• _SOURCE EXCERPT_:

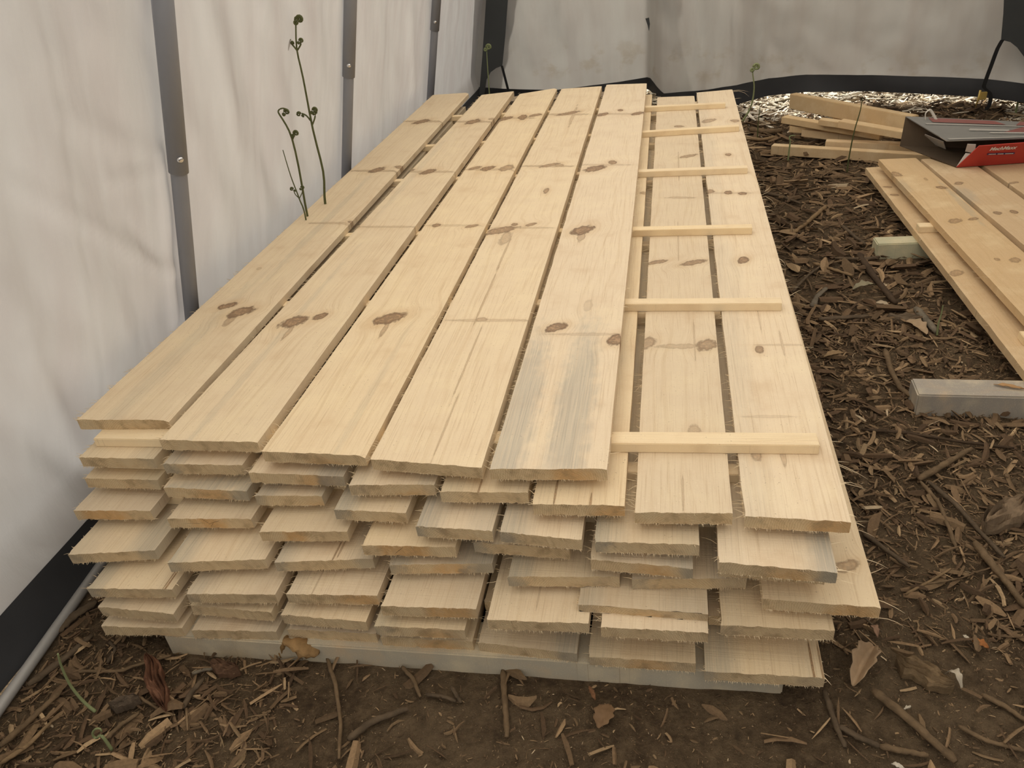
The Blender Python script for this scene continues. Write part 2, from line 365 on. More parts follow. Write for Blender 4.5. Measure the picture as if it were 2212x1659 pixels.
def board(name, FL, FR, BL, BR, t=.027, face=None, endm=None, seed=0, fuzz=70, rfuzz=10, wane=0., tone=.6, stl=0., str_=0., ragged=1.0, nseg=46, long_f=.02, endfuzz=90, cup=0., curls=0):
    FL, FR, BL, BR = map(Vector, (FL, FR, BL, BR)); rr = random.Random(seed*31+5)
    ydir = ((BL-FL)+(BR-FR)); ydir.z = 0; ydir.normalize(); xdir = Vector((ydir.y, -ydir.x, 0))
    org = FL - Vector((0, 0, t)); L = .5*((BL-FL).length+(BR-FR).length)
    def loc(p): q = Vector(p)-org; return (q.dot(xdir), q.dot(ydir))
    (xfl, yfl), (xfr, yfr), (xbl, ybl), (xbr, ybr) = map(loc, (FL, FR, BL, BR))
    nc = 22; V, Fc, mi = [], [], []
    ss_ = [0, .0012, .004] + [.004+(1-.004)*((i+1)/nseg) for i in range(nseg)]
    for k, s in enumerate(ss_):
        xl = xfl+(xbl-xfl)*s; xr = xfr+(xbr-xfr)*s; Lm = s*L
        jl = .0022*ragged*nz(Lm*14+seed, 1)+.0011*ragged*nz(Lm*60, seed); jr = .0010*nz(Lm*6+seed, 4)
        if k < 3: jl += .0015*ragged*rr.uniform(-1, 1)
        for side in (1, 0):
            for c in range(nc):
                f = c/(nc-1); f2 = f if side else 1-f
                x = xl+jl+(xr+jr-xl-jl)*f2; y = (yfl+(yfr-yfl)*f2)*(1-s)+(ybl+(ybr-ybl)*f2)*s
                z = t if side else 0.0
                z += cup*(4*f2*(1-f2))*.004
                if k == 0:
                    y += .0014*rr.uniform(-1, 1)+.0012*nz(f2*7, seed)
                    if not side: z -= max(0, .0018*rr.uniform(-.6, 1)); y += .0012
                if side and wane and f2 > .93: z -= wane*(f2-.93)/.07
                if side and f2 in (0., 1.): z -= .001
                V.append((x, y, z))
    R = 2*nc
    for k in range(len(ss_)-1):
        for c in range(R):
            a = k*R+c; b = k*R+(c+1) % R; Fc.append((a, a+R, b+R, b)); mi.append(0)
    for c in range(nc-1):                                         # both sawn ends
        a, b = c, c+1; d, e = R-1-c, R-2-c
        Fc.append((a, b, e, d)); mi.append(1)
        q = (len(ss_)-1)*R; Fc.append((q+d, q+e, q+b, q+a)); mi.append(1)
    o = link(name, V, Fc, [face or M['wood'], endm or M['end']], midx=mi)
    o.location = org; o.rotation_euler = (0, 0, math.atan2(-xdir.y*-1, xdir.x)); o.color = (rr.random(), stl, str_, tone)
    w = xfr-xfl
    if fuzz or rfuzz or endfuzz:
        FV, FF = [], []
        def e_left(r):
            s = r.random()**1.5; top = r.random() < .8
            return Vector((xfl+(xbl-xfl)*s, yfl+s*L, t-.001 if top else .001)), Vector((-1, 0, .1))
        def e_right(r):
            s = r.random()**1.5; return Vector((xfr+(xbr-xfr)*s, yfr+s*L, .001+(t-.002)*(r.random() < .4))), Vector((1, 0, 0))
        def e_end(r):
            f = r.random(); low = r.random() < .75
            return Vector((xfl+w*f, yfl+(yfr-yfl)*f+.001, .0005 if low else t-.0008)), Vector((r.uniform(-.4, .4), -.8, -.7 if low else .1))
        fibres_geo(fuzz, e_left, seed, .004, long_f, FV, FF); fibres_geo(rfuzz, e_right, seed+1, .004, long_f*1.4, FV, FF)
        if curls: fibres_geo(curls, e_right, seed+9, .03, .10, FV, FF, r0=.0007, droop=1.2)
        fibres_geo(endfuzz, e_end, seed+2, .0015, .007, FV, FF, r0=.00036)
        tag(link('edge_fibres', FV, FF, M['fibre'], o), label='pale frayed fibres along the sawn edges', kind='stuff')
    return o

PITCH_Z, ZT0, T = .05, .422, .027
BT = {0: [((165, 907), (362, 907)), ((344, 950), (556, 955)), ((565, 975), (787, 984)), ((800, 992), (1040, 1010)), ((1058, 1013), (1311, 1013))],
1: [((170, 988), (331, 991)), ((352, 1002), (522, 1005)), ((536, 1021), (741, 1029)), ((753, 1048), (938, 1047)), ((951, 1062), (1140, 1064)), ((1150, 1089), (1349, 1092)), ((1372, 1107), (1583, 1109)), ((1609, 1115), (1839, 1128))],
2: [((181, 1033), (339, 1037)), ((353, 1053), (532, 1061)), ((550, 1071), (695, 1071)), ((720, 1101), (876, 1108)), ((898, 1137), (1063, 1147)), ((1080, 1149), (1256, 1166)), ((1285, 1170), (1511, 1177)), ((1554, 1214), (1810, 1237))],
3: [((159, 1103), (324, 1103)), ((361, 1120), (542, 1121)), ((559, 1149), (749, 1148)), ((782, 1178), (983, 1182)), ((1022, 1171), (1230, 1187)), ((1275, 1208), (1497, 1228)), ((1553, 1222), (1784, 1241))],
4: [((146, 1198), (333, 1189)), ((361, 1216), (572, 1208)), ((591, 1215), (805, 1207)), ((840, 1220), (1063, 1217)), ((1097, 1246), (1338, 1246)), ((1365, 1251), (1613, 1249)), ((1649, 1294), (1903, 1313))],
5: [((188, 1271), (371, 1273)), ((401, 1283), (594, 1284)), ((619, 1283), (814, 1287)), ((823, 1309), (1028, 1316)), ((1051, 1339), (1271, 1347)), ((1297, 1354), (1530, 1367)), ((1558, 1350), (1804, 1362))],
6: [((211, 1311), (374, 1326)), ((410, 1308), (585, 1323)), ((606, 1328), (790, 1343)), ((808, 1352), (1003, 1361)), None, None, None],
7: [((217, 1353), (392, 1357)), ((414, 1361), (596, 1364)), ((622, 1359), (811, 1369)), ((823, 1376), (1020, 1386)), ((1033, 1388), (1246, 1412)), ((1272, 1418), (1503, 1433)), ((1523, 1450), (1782, 1465))]}
BACK0 = [((935, 205), (1012, 200)), ((1040, 205), (1110, 197)), ((1122, 203), (1203, 190)), ((1213, 192), (1300, 186)), ((1310, 183), (1397, 180))]
BACK1 = {6: ((1420, 210), (1500, 207)), 7: ((1505, 200), (1582, 193))}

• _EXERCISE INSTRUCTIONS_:
Keep every word of the data as it is when you write it out, but drop the pictures.

• _WRITTEN ANSWER_:
The Blender Python script for this scene continues. Write part 2, from line 365 on. More parts follow. Write for Blender 4.5. Measure the picture as if it were 2212x1659 pixels.
def board(name, FL, FR, BL, BR, t=.027, face=None, endm=None, seed=0, fuzz=70, rfuzz=10, wane=0., tone=.6, stl=0., str_=0., ragged=1.0, nseg=46, long_f=.02, endfuzz=90, cup=0., curls=0):
    FL, FR, BL, BR = map(Vector, (FL, FR, BL, BR)); rr = random.Random(seed*31+5)
    ydir = ((BL-FL)+(BR-FR)); ydir.z = 0; ydir.normalize(); xdir = Vector((ydir.y, -ydir.x, 0))
    org = FL - Vector((0, 0, t)); L = .5*((BL-FL).length+(BR-FR).length)
    def loc(p): q = Vector(p)-org; return (q.dot(xdir), q.dot(ydir))
    (xfl, yfl), (xfr, yfr), (xbl, ybl), (xbr, ybr) = map(loc, (FL, FR, BL, BR))
    nc = 22; V, Fc, mi = [], [], []
    ss_ = [0, .0012, .004] + [.004+(1-.004)*((i+1)/nseg) for i in range(nseg)]
    for k, s in enumerate(ss_):
        xl = xfl+(xbl-xfl)*s; xr = xfr+(xbr-xfr)*s; Lm = s*L
        jl = .0022*ragged*nz(Lm*14+seed, 1)+.0011*ragged*nz(Lm*60, seed); jr = .0010*nz(Lm*6+seed, 4)
        if k < 3: jl += .0015*ragged*rr.uniform(-1, 1)
        for side in (1, 0):
            for c in range(nc):
                f = c/(nc-1); f2 = f if side else 1-f
                x = xl+jl+(xr+jr-xl-jl)*f2; y = (yfl+(yfr-yfl)*f2)*(1-s)+(ybl+(ybr-ybl)*f2)*s
                z = t if side else 0.0
                z += cup*(4*f2*(1-f2))*.004
                if k == 0:
                    y += .0014*rr.uniform(-1, 1)+.0012*nz(f2*7, seed)
                    if not side: z -= max(0, .0018*rr.uniform(-.6, 1)); y += .0012
                if side and wane and f2 > .93: z -= wane*(f2-.93)/.07
                if side and f2 in (0., 1.): z -= .001
                V.append((x, y, z))
    R = 2*nc
    for k in range(len(ss_)-1):
        for c in range(R):
            a = k*R+c; b = k*R+(c+1) % R; Fc.append((a, a+R, b+R, b)); mi.append(0)
    for c in range(nc-1):                                         # both sawn ends
        a, b = c, c+1; d, e = R-1-c, R-2-c
        Fc.append((a, b, e, d)); mi.append(1)
        q = (len(ss_)-1)*R; Fc.append((q+d, q+e, q+b, q+a)); mi.append(1)
    o = link(name, V, Fc, [face or M['wood'], endm or M['end']], midx=mi)
    o.location = org; o.rotation_euler = (0, 0, math.atan2(-xdir.y*-1, xdir.x)); o.color = (rr.random(), stl, str_, tone)
    w = xfr-xfl
    if fuzz or rfuzz or endfuzz:
        FV, FF = [], []
        def e_left(r):
            s = r.random()**1.5; top = r.random() < .8
            return Vector((xfl+(xbl-xfl)*s, yfl+s*L, t-.001 if top else .001)), Vector((-1, 0, .1))
        def e_right(r):
            s = r.random()**1.5; return Vector((xfr+(xbr-xfr)*s, yfr+s*L, .001+(t-.002)*(r.random() < .4))), Vector((1, 0, 0))
        def e_end(r):
            f = r.random(); low = r.random() < .75
            return Vector((xfl+w*f, yfl+(yfr-yfl)*f+.001, .0005 if low else t-.0008)), Vector((r.uniform(-.4, .4), -.8, -.7 if low else .1))
        fibres_geo(fuzz, e_left, seed, .004, long_f, FV, FF); fibres_geo(rfuzz, e_right, seed+1, .004, long_f*1.4, FV, FF)
        if curls: fibres_geo(curls, e_right, seed+9, .03, .10, FV, FF, r0=.0007, droop=1.2)
        fibres_geo(endfuzz, e_end, seed+2, .0015, .007, FV, FF, r0=.00036)
        tag(link('edge_fibres', FV, FF, M['fibre'], o), label='pale frayed fibres along the sawn edges', kind='stuff')
    return o

PITCH_Z, ZT0, T = .05, .422, .027
BT = {0: [((165, 907), (362, 907)), ((344, 950), (556, 955)), ((565, 975), (787, 984)), ((800, 992), (1040, 1010)), ((1058, 1013), (1311, 1013))],
1: [((170, 988), (331, 991)), ((352, 1002), (522, 1005)), ((536, 1021), (741, 1029)), ((753, 1048), (938, 1047)), ((951, 1062), (1140, 1064)), ((1150, 1089), (1349, 1092)), ((1372, 1107), (1583, 1109)), ((1609, 1115), (1839, 1128))],
2: [((181, 1033), (339, 1037)), ((353, 1053), (532, 1061)), ((550, 1071), (695, 1071)), ((720, 1101), (876, 1108)), ((898, 1137), (1063, 1147)), ((1080, 1149), (1256, 1166)), ((1285, 1170), (1511, 1177)), ((1554, 1214), (1810, 1237))],
3: [((159, 1103), (324, 1103)), ((361, 1120), (542, 1121)), ((559, 1149), (749, 1148)), ((782, 1178), (983, 1182)), ((1022, 1171), (1230, 1187)), ((1275, 1208), (1497, 1228)), ((1553, 1222), (1784, 1241))],
4: [((146, 1198), (333, 1189)), ((361, 1216), (572, 1208)), ((591, 1215), (805, 1207)), ((840, 1220), (1063, 1217)), ((1097, 1246), (1338, 1246)), ((1365, 1251), (1613, 1249)), ((1649, 1294), (1903, 1313))],
5: [((188, 1271), (371, 1273)), ((401, 1283), (594, 1284)), ((619, 1283), (814, 1287)), ((823, 1309), (1028, 1316)), ((1051, 1339), (1271, 1347)), ((1297, 1354), (1530, 1367)), ((1558, 1350), (1804, 1362))],
6: [((211, 1311), (374, 1326)), ((410, 1308), (585, 1323)), ((606, 1328), (790, 1343)), ((808, 1352), (1003, 1361)), None, None, None],
7: [((217, 1353), (392, 1357)), ((414, 1361), (596, 1364)), ((622, 1359), (811, 1369)), ((823, 1376), (1020, 1386)), ((1033, 1388), (1246, 1412)), ((1272, 1418), (1503, 1433)), ((1523, 1450), (1782, 1465))]}
BACK0 = [((935, 205), (1012, 200)), ((1040, 205), (1110, 197)), ((1122, 203), (1203, 190)), ((1213, 192), (1300, 186)), ((1310, 183), (1397, 180))]
BACK1 = {6: ((1420, 210), (1500, 207)), 7: ((1505, 200), (1582, 193))}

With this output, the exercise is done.